[INSTRUCTIONS TO FOLLOW]
Repeat exactly the lines from the start through the line with "COL = scn.collection", both ends included.

[DATA SEGMENT]

"""

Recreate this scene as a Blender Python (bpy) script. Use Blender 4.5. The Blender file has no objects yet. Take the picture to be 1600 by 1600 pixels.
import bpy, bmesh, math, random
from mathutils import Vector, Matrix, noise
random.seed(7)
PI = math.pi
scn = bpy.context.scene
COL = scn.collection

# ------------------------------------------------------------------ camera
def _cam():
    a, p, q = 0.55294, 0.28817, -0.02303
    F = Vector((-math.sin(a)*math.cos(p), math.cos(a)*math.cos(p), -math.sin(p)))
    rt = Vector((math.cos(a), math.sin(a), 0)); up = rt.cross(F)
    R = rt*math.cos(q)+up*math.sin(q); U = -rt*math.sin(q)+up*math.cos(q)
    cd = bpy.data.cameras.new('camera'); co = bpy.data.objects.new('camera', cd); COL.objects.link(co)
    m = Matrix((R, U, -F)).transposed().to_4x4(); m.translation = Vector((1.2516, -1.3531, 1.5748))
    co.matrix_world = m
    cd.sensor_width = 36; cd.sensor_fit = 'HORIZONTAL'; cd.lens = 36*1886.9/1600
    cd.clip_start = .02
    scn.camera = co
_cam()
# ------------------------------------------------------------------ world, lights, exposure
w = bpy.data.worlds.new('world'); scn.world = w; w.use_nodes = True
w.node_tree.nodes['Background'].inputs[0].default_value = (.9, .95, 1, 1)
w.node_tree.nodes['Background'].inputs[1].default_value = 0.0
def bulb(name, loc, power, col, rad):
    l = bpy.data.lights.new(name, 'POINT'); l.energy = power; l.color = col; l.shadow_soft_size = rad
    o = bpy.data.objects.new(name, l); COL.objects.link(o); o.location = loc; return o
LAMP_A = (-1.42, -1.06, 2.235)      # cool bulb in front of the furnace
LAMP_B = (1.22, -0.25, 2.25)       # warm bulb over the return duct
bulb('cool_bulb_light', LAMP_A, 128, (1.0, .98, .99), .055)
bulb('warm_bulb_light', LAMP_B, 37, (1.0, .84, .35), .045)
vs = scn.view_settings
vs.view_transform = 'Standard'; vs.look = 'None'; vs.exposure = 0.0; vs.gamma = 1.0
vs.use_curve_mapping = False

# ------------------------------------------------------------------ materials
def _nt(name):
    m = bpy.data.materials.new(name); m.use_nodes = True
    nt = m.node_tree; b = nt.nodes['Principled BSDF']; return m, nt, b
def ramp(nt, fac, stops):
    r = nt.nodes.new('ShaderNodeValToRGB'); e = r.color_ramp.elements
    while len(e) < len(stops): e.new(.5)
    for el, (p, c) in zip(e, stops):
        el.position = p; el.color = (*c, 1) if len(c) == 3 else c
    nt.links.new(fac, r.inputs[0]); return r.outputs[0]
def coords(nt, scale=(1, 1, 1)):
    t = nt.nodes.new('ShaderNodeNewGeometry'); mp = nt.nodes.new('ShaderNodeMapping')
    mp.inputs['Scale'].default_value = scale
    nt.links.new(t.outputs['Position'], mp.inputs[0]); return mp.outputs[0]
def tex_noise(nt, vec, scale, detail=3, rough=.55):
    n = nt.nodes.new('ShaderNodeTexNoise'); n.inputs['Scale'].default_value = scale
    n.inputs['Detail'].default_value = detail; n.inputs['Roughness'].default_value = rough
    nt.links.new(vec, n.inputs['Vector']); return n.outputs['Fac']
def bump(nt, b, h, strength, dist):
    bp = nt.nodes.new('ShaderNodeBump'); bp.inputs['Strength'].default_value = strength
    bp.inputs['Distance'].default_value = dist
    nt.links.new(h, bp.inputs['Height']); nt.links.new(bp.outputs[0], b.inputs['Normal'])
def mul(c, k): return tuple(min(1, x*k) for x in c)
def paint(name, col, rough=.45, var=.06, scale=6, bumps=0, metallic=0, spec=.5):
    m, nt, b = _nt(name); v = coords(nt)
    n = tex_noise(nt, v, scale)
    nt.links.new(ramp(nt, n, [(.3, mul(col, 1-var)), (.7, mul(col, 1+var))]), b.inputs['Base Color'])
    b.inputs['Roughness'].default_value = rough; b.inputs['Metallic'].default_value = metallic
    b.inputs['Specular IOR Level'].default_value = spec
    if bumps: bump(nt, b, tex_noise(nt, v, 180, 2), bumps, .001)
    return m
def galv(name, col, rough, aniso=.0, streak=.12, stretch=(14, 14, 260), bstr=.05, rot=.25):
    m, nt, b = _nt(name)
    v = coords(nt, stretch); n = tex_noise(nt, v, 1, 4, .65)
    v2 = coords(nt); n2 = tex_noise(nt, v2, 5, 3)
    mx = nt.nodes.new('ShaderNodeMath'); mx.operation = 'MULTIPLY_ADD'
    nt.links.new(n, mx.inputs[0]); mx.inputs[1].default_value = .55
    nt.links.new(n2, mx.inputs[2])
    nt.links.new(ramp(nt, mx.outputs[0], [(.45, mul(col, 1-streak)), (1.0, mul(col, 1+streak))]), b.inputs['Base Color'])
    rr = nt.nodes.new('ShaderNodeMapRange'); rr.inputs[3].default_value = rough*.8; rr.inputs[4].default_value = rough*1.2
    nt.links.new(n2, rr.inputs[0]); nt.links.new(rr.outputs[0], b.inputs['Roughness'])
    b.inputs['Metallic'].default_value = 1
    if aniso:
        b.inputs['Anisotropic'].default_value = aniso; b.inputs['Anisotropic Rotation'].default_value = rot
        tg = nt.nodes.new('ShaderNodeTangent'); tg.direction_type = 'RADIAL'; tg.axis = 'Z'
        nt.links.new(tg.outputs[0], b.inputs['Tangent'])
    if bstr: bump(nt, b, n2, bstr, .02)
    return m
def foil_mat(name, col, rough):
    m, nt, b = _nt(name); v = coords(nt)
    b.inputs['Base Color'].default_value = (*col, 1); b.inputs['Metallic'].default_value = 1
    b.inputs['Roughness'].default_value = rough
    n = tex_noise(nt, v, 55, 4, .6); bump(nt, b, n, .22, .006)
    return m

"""

[RESULT FOR THIS TASK]
Recreate this scene as a Blender Python (bpy) script. Use Blender 4.5. The Blender file has no objects yet. Take the picture to be 1600 by 1600 pixels.
import bpy, bmesh, math, random
from mathutils import Vector, Matrix, noise
random.seed(7)
PI = math.pi
scn = bpy.context.scene
COL = scn.collection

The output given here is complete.